O rio Amazonas mete medo só de olhar. É grande, largo, profundo. Das suas águas barrentas nasceu a lenda do boto que rouba moça bonita nas festas juninas. Nas mesmas águas, as crianças ribeirinhas vivem uma realidade que não se conta, de tão feia que é. Elas aprendem desde muito cedo a superar o medo para tirar do rio o sustento da família. São muitas, espalhadas no curso de 1.700 quilômetros entre Manaus e Belém. No meio do caminho, na altura de Óbidos (PA), Jailson e Adenivaldo Borges, tio e sobrinho de 11 e 9 anos, respectivamente, suportam os dias numa luta desigual contra os humores do rio-mar.
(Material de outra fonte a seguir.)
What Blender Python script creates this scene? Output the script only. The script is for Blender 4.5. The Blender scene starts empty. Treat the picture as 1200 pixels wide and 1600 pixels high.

O bote desses meninos perfila-se ao lado de uma dezena de outros iguais, às margens do Amazonas. O tempo ensinou a hora certa dos recreios, navios que levam e trazem gente e carga de todo tipo naqueles confins do Brasil. O que interessa para eles são os passageiros, uns 150 em números redondos. Avistado o navio, de repente começa o avanço desenfreado de um quase sem-número de canoa, entre elas a de Jailson e Adenivaldo. O que aparenta um ataque de piratas na verdade é uma corrida contra a fome. Quem chega antes tem mais chance de vender o camarão, o coco, o palmito, a banana.
Mas para alcançar os passageiros é preciso antes puxar fôlego, lançar o frágil barquinho de madeira contra o navio e torcer muito para tudo dar certo. As mãos cansadas de remar precisam ainda enroscar na lateral da embarcação o ferro em forma de anzol. A manobra é perigosa, muitos ficam pelo caminho. Jailson e Adenivaldo conseguem desta vez. Tudo isso para vender meia dúzia de pencas de banana que não renderiam R$ 10. A canoa deles é a última da fila, atrás de outras cinco. Do lado oposto, seis mercadores já haviam subido ao convés do navio e nas duas repartições intermediárias, onde os passageiros passam os dias da viagem estirados em redes.
Faz alguns meses Jailson aprendeu o ofício com os amigos mais velhos e agora transmite as técnicas para o sobrinho Adenivaldo. "Nunca caí não, moço", diz o mais velho enquanto amarra o barquinho na borda do navio. O pai é pescador e eles colhem as frutas na mata para vender para os passageiros dos navios que passam quase todos os dias por ali. Jailson estuda na terceira série e Adenivaldo na primeira série de uma escola rural instalada a poucos quilômetros da casa onde vivem, às margens do Amazonas. Quatro barquinhos à frente deles está Evaldo Martins Ferreira, 15, com um ano de experiência no comércio de rio.
Evaldo diz nunca ter sofrido acidente, mas já viu coletas despencarem nas águas depois de manobra mal-sucedida. Já houve feridos, mas não mortes, diz ele. Esse comércio se dá num dos pontos mais perigosos do rio. No médio e baixo cursos, as águas do Amazonas correm a uma velocidade média de 2,5 quilômetros por hora, que pode triplicar na altura da cidade paraense de Óbidos, onde o rio transpõe sua garganta mais estreita em território brasileiro, com cerca de 2.600 metros de largura. Ali fica a parte mais profunda ao longo de seu talvegue, alcançando uma altura superior a 50 metros do chão à crista das águas.
A esses jovens mercadores juntam-se também os mendigos do rio. São mães que põem até quatro filhos sobre um frágil barquinho de madeira e remam para bem perto dos navios de passageiro atrás de doações. Não se aproximam muito, ficam a uma distância suficiente para recolher os sacos plásticos que impermeabilizam alguma doação lançada às águas. Enquanto as mães remam, crianças de 3, 4 ou 5 anos de idade fazem gestos com as mãos para sensibilizar os passantes. Na maioria das vezes não conseguem. Quando o navio passa, voltam cabisbaixas para a margem do rio, à espera do próximo.